What I'm stewing/fretting/worried about is what all to talk about, I thought about the first time I had the guts to tell her I was interested, our first time we spent time together, our first official date, how strong she was for me when my uncle/best friend passed away 8 months into our relationship, how she has made me into a more confident man... And I feel there should be more..... I know none of you know either of us..... But what else?????
 

04diamond<3

Ideal_Rock
Joined
May 31, 2007
Messages
3,672
My first piece of advice, especially if you're someone that tends to freak out...is CHILL OUT!!! I understand that you want to pour a lot into this question, but that's all it is. Your plan sounds great the way it is, so don't spend so much time freaking out about what else to add that you become unpleasant to even be around.
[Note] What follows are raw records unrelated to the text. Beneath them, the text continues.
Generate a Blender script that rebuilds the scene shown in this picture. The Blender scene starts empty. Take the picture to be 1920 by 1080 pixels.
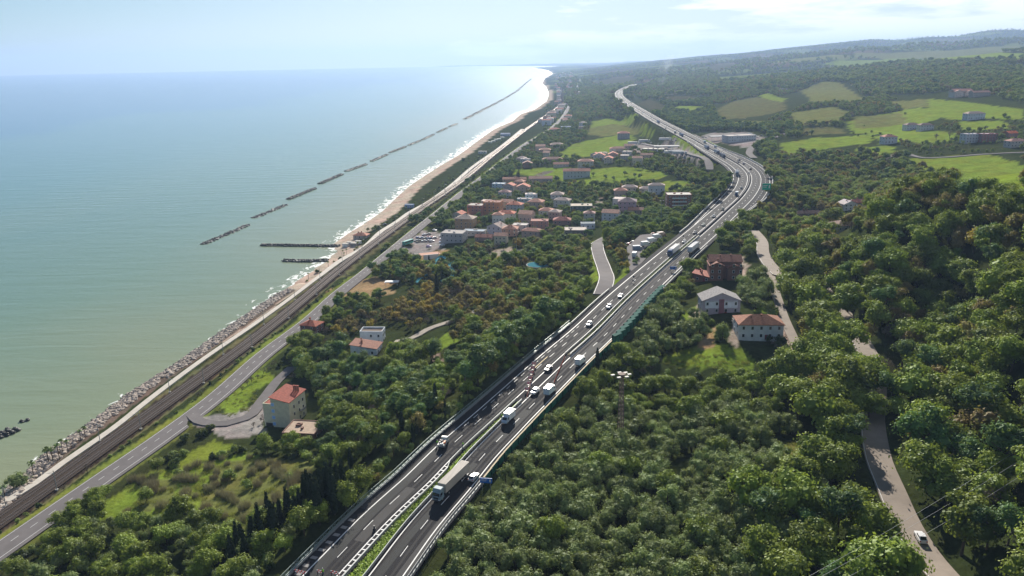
import bpy, math, random
import numpy as np
from mathutils import Matrix, Vector
random.seed(7); RNG = np.random.RandomState(11)
R = math.radians
# ------------------------------------------------------------------ camera, world, sun, exposure
CAMZ, FPX, HC, ROLL = 147.0, 1480.0, 112.0, R(1.07)
SUN_AZ, SUN_EL = R(2.2), R(26.0)          # azimuth from +Y towards +X
S = bpy.context.scene
COL = S.collection
pit = math.atan((540-HC)*math.cos(ROLL)/FPX)
Fv = Vector((0, math.cos(pit), -math.sin(pit))); Uw = Vector((0, math.sin(pit), math.cos(pit))); Rw = Vector((1, 0, 0))
cr, sr = math.cos(ROLL), math.sin(ROLL)
Rc = Rw*cr - Uw*sr; Uc = Rw*sr + Uw*cr
cam = bpy.data.objects.new('camera', bpy.data.cameras.new('camera')); COL.objects.link(cam)
M = Matrix((Rc, Uc, -Fv)).transposed().to_4x4(); M.translation = (0, 0, CAMZ); cam.matrix_world = M
cam.data.sensor_width = 36; cam.data.lens = FPX/1920*36; cam.data.clip_start = 1; cam.data.clip_end = 60000
S.camera = cam
S.render.resolution_x, S.render.resolution_y = 1024, 576
S.view_settings.view_transform = 'Standard'; S.view_settings.look = 'None'; S.view_settings.gamma = 1
S.view_settings.exposure = 0.8
S.render.engine = 'CYCLES'
try:
    S.cycles.volume_bounces = 1; S.cycles.max_bounces = 6; S.cycles.transparent_max_bounces = 16
except Exception: pass
W = bpy.data.worlds.new('World'); S.world = W; W.use_nodes = True
def N(nt, t, **k):
    n = nt.nodes.new(t)
    for a, v in k.items():
        if a.startswith('i_'): n.inputs[a[2:].replace('_', ' ')].default_value = v
        else: setattr(n, a, v)
    return n
def ramp(nt, stops, interp='LINEAR'):
    n = nt.nodes.new('ShaderNodeValToRGB'); e = n.color_ramp.elements; n.color_ramp.interpolation = interp
    while len(e) < len(stops): e.new(0.5)
    for i, (p, c) in enumerate(stops):
        e[i].position = p; e[i].color = (c[0], c[1], c[2], 1) if not isinstance(c, (int, float)) else (c, c, c, 1)
    return n
def mixc(nt, fac, a, b, blend='MIX'):
    n = nt.nodes.new('ShaderNodeMix'); n.data_type = 'RGBA'; n.blend_type = blend
    for idx, v in ((0, fac), (6, a), (7, b)):
        if isinstance(v, bpy.types.NodeSocket): nt.links.new(v, n.inputs[idx])
        elif isinstance(v, (int, float)): n.inputs[idx].default_value = v if idx == 0 else (v, v, v, 1)
        else: n.inputs[idx].default_value = (v[0], v[1], v[2], 1)
    return n.outputs[2]
def mathn(nt, op, a, b=None, clamp=False):
    n = nt.nodes.new('ShaderNodeMath'); n.operation = op; n.use_clamp = clamp
    for i, v in ((0, a), (1, b)):
        if v is None: continue
        if isinstance(v, bpy.types.NodeSocket): nt.links.new(v, n.inputs[i])
        else: n.inputs[i].default_value = v
    return n.outputs[0]
nt = W.node_tree; nt.nodes.clear()
sky = N(nt, 'ShaderNodeTexSky', sky_type='NISHITA', sun_disc=False, sun_elevation=SUN_EL, sun_rotation=SUN_AZ, altitude=100, air_density=1.0, dust_density=0.25, ozone_density=2.5)
bg = N(nt, 'ShaderNodeBackground'); bg.inputs[1].default_value = 0.046
out = N(nt, 'ShaderNodeOutputWorld')
tc = N(nt, 'ShaderNodeTexCoord'); sp = N(nt, 'ShaderNodeSeparateXYZ'); nt.links.new(tc.outputs['Generated'], sp.inputs[0])
# low cloud bank: noise over (azimuth, stretched elevation), thickest just above the hills
el = mathn(nt, 'MULTIPLY', sp.outputs[2], 7.0)
cb = N(nt, 'ShaderNodeCombineXYZ'); nt.links.new(sp.outputs[0], cb.inputs[0]); nt.links.new(sp.outputs[1], cb.inputs[1]); nt.links.new(el, cb.inputs[2])
no = N(nt, 'ShaderNodeTexNoise', i_Scale=5.0, i_Detail=8.0, i_Roughness=0.6); nt.links.new(cb.outputs[0], no.inputs[0])
side = N(nt, 'ShaderNodeMapRange', i_From_Min=-0.25, i_From_Max=0.6, i_To_Min=-0.24, i_To_Max=0.10); nt.links.new(sp.outputs[0], side.inputs[0])
hgt = N(nt, 'ShaderNodeMapRange', i_From_Min=0.02, i_From_Max=0.11, i_To_Min=0.10, i_To_Max=-0.07); nt.links.new(sp.outputs[2], hgt.inputs[0])
den = mathn(nt, 'ADD', mathn(nt, 'ADD', no.outputs[0], side.outputs[0]), hgt.outputs[0])
cm = ramp(nt, [(0.48, 0.0), (0.58, 1.0)]); nt.links.new(den, cm.inputs[0])
cov = mathn(nt, 'MULTIPLY', cm.outputs[0], 0.9)
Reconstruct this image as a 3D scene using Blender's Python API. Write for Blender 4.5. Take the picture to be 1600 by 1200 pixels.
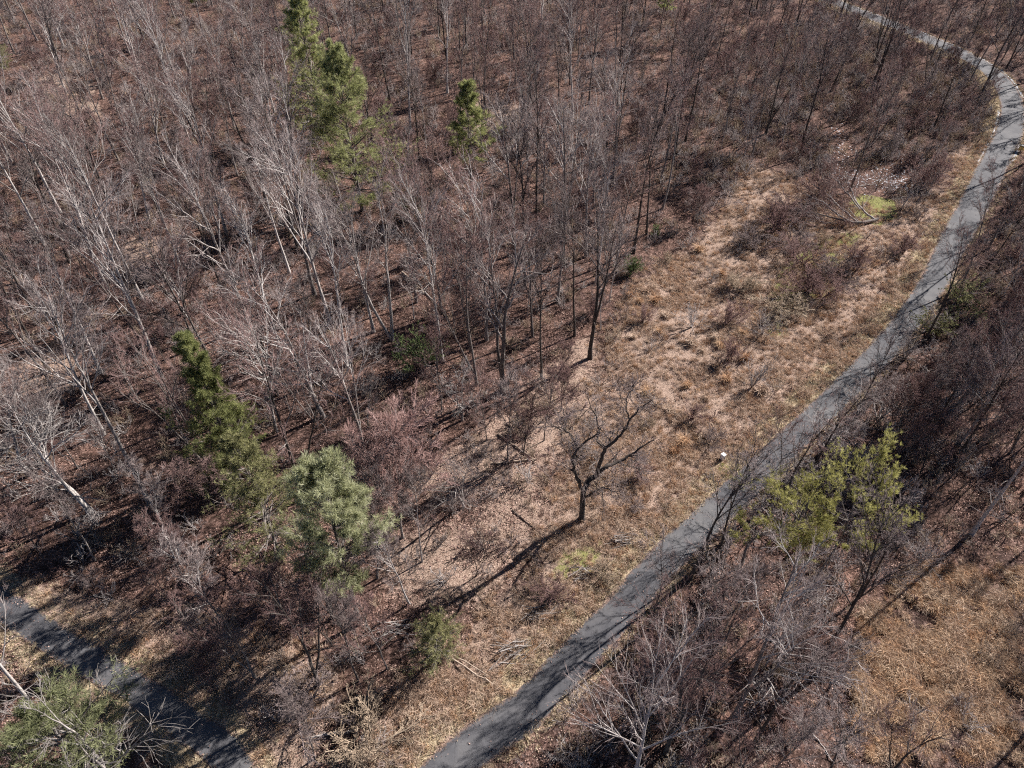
import bpy, math, random
import numpy as np
from mathutils import Vector

# ------------------------------------------------------------------ camera, sky, sun, exposure
for o in list(bpy.data.objects):
    bpy.data.objects.remove(o, do_unlink=True)
S = bpy.context.scene
C = S.collection
PITCH = math.radians(43.0); CAMH = 65.0; FPX = 1111.0
cam_d = bpy.data.cameras.new('camera'); cam = bpy.data.objects.new('camera', cam_d); C.objects.link(cam)
cam_d.sensor_width = 36.0; cam_d.lens = 36.0 * FPX / 1600.0
cam_d.clip_start = 0.5; cam_d.clip_end = 3000
cam.location = (0, 0, CAMH); cam.rotation_euler = (math.radians(90) - PITCH, 0, 0)
S.camera = cam

SUN_AZ = math.radians(35.0)      # direction the sun stands in, measured from +X towards +Y
SUN_EL = math.radians(35.0)
W = bpy.data.worlds.new('World'); S.world = W; W.use_nodes = True
wn = W.node_tree.nodes; wl = W.node_tree.links
sky = wn.new('ShaderNodeTexSky'); sky.sky_type = 'NISHITA'; sky.sun_disc = False
sky.sun_elevation = SUN_EL; sky.sun_rotation = math.radians(90) - SUN_AZ
sky.altitude = 2000; sky.air_density = .55; sky.dust_density = .2; sky.ozone_density = 1.2      # dry, clear winter air in the hills
bg = wn['Background']; bg.inputs['Strength'].default_value = 0.05
wl.new(sky.outputs['Color'], bg.inputs['Color'])
sun_d = bpy.data.lights.new('sun', 'SUN'); sun = bpy.data.objects.new('sun', sun_d); C.objects.link(sun)
sun_d.energy = 5.0; sun_d.angle = math.radians(0.53); sun_d.color = (1.0, 0.945, 0.895)
sv = Vector((math.cos(SUN_EL) * math.cos(SUN_AZ), math.cos(SUN_EL) * math.sin(SUN_AZ), math.sin(SUN_EL)))
sun.rotation_euler = sv.to_track_quat('Z', 'Y').to_euler()
sun.location = (60, 60, 90)
S.view_settings.view_transform = 'Standard'; S.view_settings.look = 'None'
S.view_settings.exposure = 1.12; S.view_settings.gamma = 1.0; S.view_settings.use_curve_mapping = False
S.render.engine = 'CYCLES'
S.cycles.use_denoising = False
S.cycles.max_bounces = 3; S.cycles.diffuse_bounces = 1; S.cycles.glossy_bounces = 1
S.cycles.transmission_bounces = 2; S.cycles.transparent_max_bounces = 4
S.cycles.filter_width = 1.2
S.cycles.use_adaptive_sampling = True; S.cycles.adaptive_threshold = .03; S.cycles.adaptive_min_samples = 40

# ------------------------------------------------------------------ helpers
rng = np.random.default_rng(7)
random.seed(7)

def vnoise(x, y, seed=0):
    """smooth value noise in 0..1 on arrays"""
    x = np.asarray(x, float); y = np.asarray(y, float)
    xi = np.floor(x).astype(np.int64); yi = np.floor(y).astype(np.int64)
    fx = x - xi; fy = y - yi
    fx = fx * fx * (3 - 2 * fx); fy = fy * fy * (3 - 2 * fy)
    def h(a, b):
        n = (a * 374761393 + b * 668265263 + seed * 982451653) & 0x7fffffff
        n = ((n ^ (n >> 13)) * 1274126177) & 0x7fffffff
        return ((n ^ (n >> 16)) & 0xffff) / 65535.0
    return (h(xi, yi) * (1 - fx) + h(xi + 1, yi) * fx) * (1 - fy) + (h(xi, yi + 1) * (1 - fx) + h(xi + 1, yi + 1) * fx) * fy

def flat(px, py):
    """a spot of the photograph on the level ground"""
    dx = (px - 800) / FPX; dy = -(py - 600) / FPX
    dz = -math.sin(PITCH) + dy * math.cos(PITCH)
    t = -CAMH / dz
    return t * dx, t * (math.cos(PITCH) + dy * math.sin(PITCH))

def topx(x, y, z=0.0):
    x = np.asarray(x, float); y = np.asarray(y, float)
    v = z - CAMH
    fw = y * math.cos(PITCH) - v * math.sin(PITCH); up = y * math.sin(PITCH) + v * math.cos(PITCH)
    fw = np.maximum(fw, 1.0)
    return 800 + FPX * x / fw, 600 - FPX * up / fw

def inside(poly, px, py):
    px = np.asarray(px, float); py = np.asarray(py, float)
    r = np.zeros(px.shape, bool); n = len(poly)
    for i in range(n):
        x1, y1 = poly[i]; x2, y2 = poly[(i + 1) % n]
        if y1 == y2: continue
        r ^= ((y1 > py) != (y2 > py)) & (px < (x2 - x1) * (py - y1) / (y2 - y1) + x1)
    return r

def smooth_line(pts, step=1.0):
    """Catmull-Rom through world points, evenly spaced"""
    P = np.array(pts, float); P = np.vstack([2 * P[0] - P[1], P, 2 * P[-1] - P[-2]])
    out = []
    for i in range(1, len(P) - 2):
        for t in np.linspace(0, 1, 24, endpoint=False):
            a, b, c, d = P[i - 1], P[i], P[i + 1], P[i + 2]
            out.append(0.5 * (2 * b + (c - a) * t + (2 * a - 5 * b + 4 * c - d) * t * t + (3 * b - a - 3 * c + d) * t ** 3))
    out = np.array(out); seg = np.hypot(*np.diff(out, axis=0).T); s = np.concatenate([[0], np.cumsum(seg)])
    u = np.arange(0, s[-1], step)
    return np.stack([np.interp(u, s, out[:, 0]), np.interp(u, s, out[:, 1])], 1)

ROAD_MAIN = smooth_line([(-22, 3), (-15, 12)] + [flat(*p) for p in [(700, 1200), (817, 1112), (883, 1046), (935, 990), (990, 932), (1040, 873),
    (1093, 826), (1145, 776), (1205, 720), (1270, 656), (1340, 588), (1406, 516), (1456, 445), (1484, 391), (1519, 326),
    (1554, 254), (1578, 200), (1580, 160), (1556, 118), (1500, 83), (1440, 57), (1394, 38), (1333, 15), (1284, -6), (1235, -22)]])
ROAD_SIDE = smooth_line([(-110, 62)] + [flat(*p) for p in [(-120, 880), (0, 945), (60, 984), (146, 1036), (232, 1089), (300, 1138), (365, 1196)]] + [(-17, 13), (-15, 3)])
W_MAIN, W_SIDE = 1.9, 1.45

def dist_line(x, y, L):
    """distance to a road and the signed side (positive = to the left when walking the line)"""
    x = np.atleast_1d(np.asarray(x, float)); y = np.atleast_1d(np.asarray(y, float))
    d = np.full(x.shape, 1e9); s = np.zeros(x.shape)
    T = np.gradient(L, axis=0)
    for k in range(0, len(L)):
        dx = x - L[k, 0]; dy = y - L[k, 1]; q = dx * dx + dy * dy
        m = q < d
        d = np.where(m, q, d); s = np.where(m, T[k, 0] * dy - T[k, 1] * dx, s)
    return np.sqrt(d), np.sign(s)

DX = np.arange(-190, 191, 1.0); DY = np.arange(-10, 291, 1.0)
gx, gy = np.meshgrid(DX, DY)
dm, sm = dist_line(gx.ravel(), gy.ravel(), ROAD_MAIN); ds, ss = dist_line(gx.ravel(), gy.ravel(), ROAD_SIDE)
dm = dm.reshape(gx.shape); sm = sm.reshape(gx.shape); ds = ds.reshape(gx.shape); ss = ss.reshape(gx.shape)
WM = W_MAIN * (1 + .4 * np.clip((gy - 75) / 50, 0, 1) ** 2 * (3 - 2 * np.clip((gy - 75) / 50, 0, 1)))
DROAD = np.minimum(dm - WM, ds - W_SIDE)

def grid_at(G, x, y):
    x = np.clip(np.asarray(x, float) - DX[0], 0, len(DX) - 1.001); y = np.clip(np.asarray(y, float) - DY[0], 0, len(DY) - 1.001)
    i = x.astype(int); j = y.astype(int); fx = x - i; fy = y - j
    return (G[j, i] * (1 - fx) + G[j, i + 1] * fx) * (1 - fy) + (G[j + 1, i] * (1 - fx) + G[j + 1, i + 1] * fx) * fy

def relief(x, y):
    h = (vnoise(x / 26, y / 26, 1) - .5) * 1.3 + (vnoise(x / 9, y / 9, 2) - .5) * .5 + (vnoise(x / 3.1, y / 3.1, 3) - .5) * .22
    hx, hy = flat(1340, 255)
    h = h - 1.6 * np.exp(-(((x - hx) / 12) ** 2 + ((y - hy) / 17) ** 2))
    k = np.clip((grid_at(DROAD, x, y) - .6) / 5.0, 0, 1); k = k * k * (3 - 2 * k)
    dit = np.exp(-((grid_at(DROAD, x, y) - 3.2) / 1.1) ** 2) * .28
    return h * k - dit
HG = relief(gx, gy)
def hgt(x, y): return grid_at(HG, x, y)

def at(px, py):
    x, y = flat(px, py)
    return float(x), float(y), float(hgt(x, y))

def mesh_np(name, V, F, mats, fmat=None, attr=None, smooth=False):
    """V (n,3); F (m,k) array of k-gons or list of such arrays"""
    me = bpy.data.meshes.new(name)
    Fs = F if isinstance(F, list) else [F]
    Fs = [f for f in Fs if len(f)]
    V = np.asarray(V, np.float32)
    me.vertices.add(len(V)); me.vertices.foreach_set('co', V.ravel())
    nl = sum(f.size for f in Fs); npoly = sum(len(f) for f in Fs)
    me.loops.add(nl); me.polygons.add(npoly)
    me.loops.foreach_set('vertex_index', np.concatenate([f.ravel() for f in Fs]).astype(np.int32))
    tot = np.concatenate([np.full(len(f), f.shape[1], np.int32) for f in Fs])
    st = np.concatenate([[0], np.cumsum(tot)[:-1]]).astype(np.int32)
    me.polygons.foreach_set('loop_start', st)
    if fmat is not None: me.polygons.foreach_set('material_index', np.asarray(fmat, np.int32))
    if smooth: me.polygons.foreach_set('use_smooth', np.ones(npoly, bool))
    for m in (mats if isinstance(mats, list) else [mats]): me.materials.append(m)
    me.update(calc_edges=True)
    if attr is not None:
        for k, v in attr.items():
            a = me.attributes.new(k, 'FLOAT', 'POINT'); a.data.foreach_set('value', np.asarray(v, np.float32))
    return me

def link(name, data, parent=None, loc=None, rz=0.0, sc=None):
    o = bpy.data.objects.new(name, data); C.objects.link(o)
    if parent is not None: o.parent = parent
    if loc is not None: o.location = loc
    if rz: o.rotation_euler = (0, 0, rz)
    if sc is not None: o.scale = sc if hasattr(sc, '__len__') else (sc, sc, sc)
    return o

def tag(o, label=None, cat=None, group=None, kind=None):
    if label: o['label'] = label
    if cat: o['category'] = cat
    if group: o['group'] = group
    if kind: o['kind'] = kind
    return o

# ------------------------------------------------------------------ materials
def new_mat(name, rough=.9, spec=.15):
    m = bpy.data.materials.new(name); m.use_nodes = True
    b = m.node_tree.nodes['Principled BSDF']
    b.inputs['Roughness'].default_value = rough; b.inputs['Specular IOR Level'].default_value = spec
    return m, m.node_tree.nodes, m.node_tree.links, b

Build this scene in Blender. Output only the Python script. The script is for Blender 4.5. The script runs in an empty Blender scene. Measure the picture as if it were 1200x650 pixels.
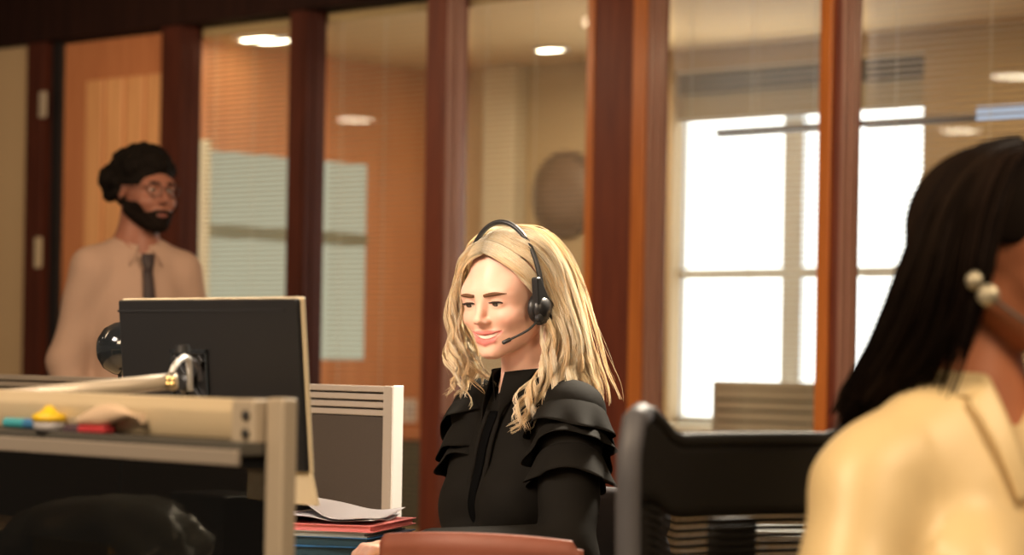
import bpy, bmesh, math, random
import numpy as np
from mathutils import Matrix, Vector

random.seed(7)
rng = np.random.default_rng(7)
R = math.radians
SC = bpy.context.scene
COL = SC.collection

# ------------------------------------------------------------------ camera, world, light, exposure
LENS = 85.0
FPX = LENS / 36.0 * 1200.0          # focal length in photo pixels
CAM_Z = 1.1
CX, CY = 600.0, 415.0               # optical axis in the photo (the photo is cropped: lens shift)
ROLL = R(1.0)
cam_d = bpy.data.cameras.new('camera')
cam_d.lens = LENS
cam_d.sensor_width = 36.0
cam_d.shift_y = (CY - 325.0) / 1200.0
cam_d.dof.use_dof = True
cam_d.dof.focus_distance = 4.56
cam_d.dof.aperture_fstop = 3.1
cam = bpy.data.objects.new('camera', cam_d)
COL.objects.link(cam)
cam.matrix_world = Matrix.Translation((0, 0, CAM_Z)) @ Matrix.Rotation(R(90), 4, 'X') @ Matrix.Rotation(ROLL, 4, 'Z')
SC.camera = cam
SC.view_settings.view_transform = 'Standard'
SC.view_settings.look = 'None'
SC.view_settings.gamma = 1.0
SC.view_settings.exposure = 0.0
SC.view_settings.use_curve_mapping = False
SC.cycles.use_denoising = True
SC.cycles.max_bounces = 8
SC.cycles.transparent_max_bounces = 24
SC.cycles.sample_clamp_indirect = 6.0
SC.cycles.caustics_reflective = False
SC.cycles.caustics_refractive = False

wd = bpy.data.worlds.new('world')
SC.world = wd
wd.use_nodes = True
wbg = wd.node_tree.nodes['Background']
wbg.inputs[0].default_value = (1.0, 0.80, 0.60, 1)
wbg.inputs[1].default_value = 0.17


def area(name, loc, target, size, power, color, size_y=None, spread=None):
    l = bpy.data.lights.new(name, 'AREA')
    l.energy = power
    l.color = color
    l.size = size
    if size_y:
        l.shape = 'RECTANGLE'
        l.size_y = size_y
    if spread:
        l.spread = spread
    o = bpy.data.objects.new(name, l)
    COL.objects.link(o)
    d = Vector(target) - Vector(loc)
    o.matrix_world = Matrix.Translation(loc) @ d.to_track_quat('-Z', 'Y').to_matrix().to_4x4()
    return o


WARM = (1.0, 0.74, 0.48)
DAY = (1.0, 0.95, 0.86)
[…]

I would suggest instead of drawing out the proposal, have your dinner and the walk maybe talk about past dates and how great they were and then ask. After that you can get all mushy if you want. And honestly, I think it'd make it a more romantic night for you to go on about how she means to you after you ask. That way you can look at her looking at her new ring and smiling etc...That's what I'd suggest. My DH wrote it all out in a letter, came to my house with some starbucks and roses, gave me the letter and showed me the ring. The rest of the day/weekend was spent celebrating with numerous romantic moments....Obviously this is your thing, but don't stress out about it.
 

jmarshall

Shiny_Rock
Joined
Oct 17, 2012
Messages
249
I am a VERY calm person....I just do a lot of thinking/research/etc ahead of time about anything and everything. When I'm working on a project at work, I do the same thing with laying awake at night thinking about things.
 

diamondseeker2006

Super_Ideal_Rock
Premium
Joined
Jan 11, 2006
Messages
58,547
Telling her how much she means to you needs to be heartfelt and fairly brief. Once you say a couple of things, she is going to get the idea you are about to propose and she may not hear another thing you say! Just say it and take out the ring and she will be SO excited!!!
 

Dreamer_D

Super_Ideal_Rock
Joined
Dec 16, 2007
Messages
25,577
I agree with DS! Once you start she will go into an emotional overload and wont remember anything anyways! :lol: Also, she will not want to stand there waiting for like 5 minutes waaaiting for the big YES and the kiss and the cry!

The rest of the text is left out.